A microfiche maps the GRB origin and magnitude, through visualised and textual data representing photon traces recorded in its afterglow. Other images show the astronomers office, their charity cake-sale, and Earth's news on the day. In a teleconference recording, the NASA team verify their detection of radiation from GRB130313A, originating billions of years ago. They plan a shooting script of deep-field observations using the SWIFT telescope. Another voice recording describes the fictional apocalyptic effects of a GRB hitting a biosphere such as Earth.

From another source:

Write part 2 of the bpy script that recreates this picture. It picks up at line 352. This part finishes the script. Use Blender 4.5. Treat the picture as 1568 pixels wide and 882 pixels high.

The project is theoretically framed, firstly, by media archaeology, which traces the historical function of visual technologies in our desire to discover, organise and communicate a unified knowledge of life through deep time. Secondly, Flusserian philosophy of photography depicts such a universe of 'technical images' as a scopic regime that increasingly displaces the written record as our primary means of remembering and communicating. If our accelerating photographic turn increasingly structures society, then will images ultimately archive all creation, existence and extinction events, and how reliable would be the record? As an expanded photograph using microfilm and sound, Extinction Event [GRB130313A] is suspended between stasis and narrative, taking on conditions of the cinematic. It refers to sci-fi myths of death-star scenarios, whilst the space telescope's crew operate as a cinematographic apparatus to shoot durational takes. In navigating and optically uncompressing its details, the microfiche browsers observe light over time, in gestures that enact the durational seeing and speculation inherent to astronomy, cinema and historiography. Through this archive the visual and textual meet in a compressed fragment of our broader cosmographic desire to locate our place in space and time.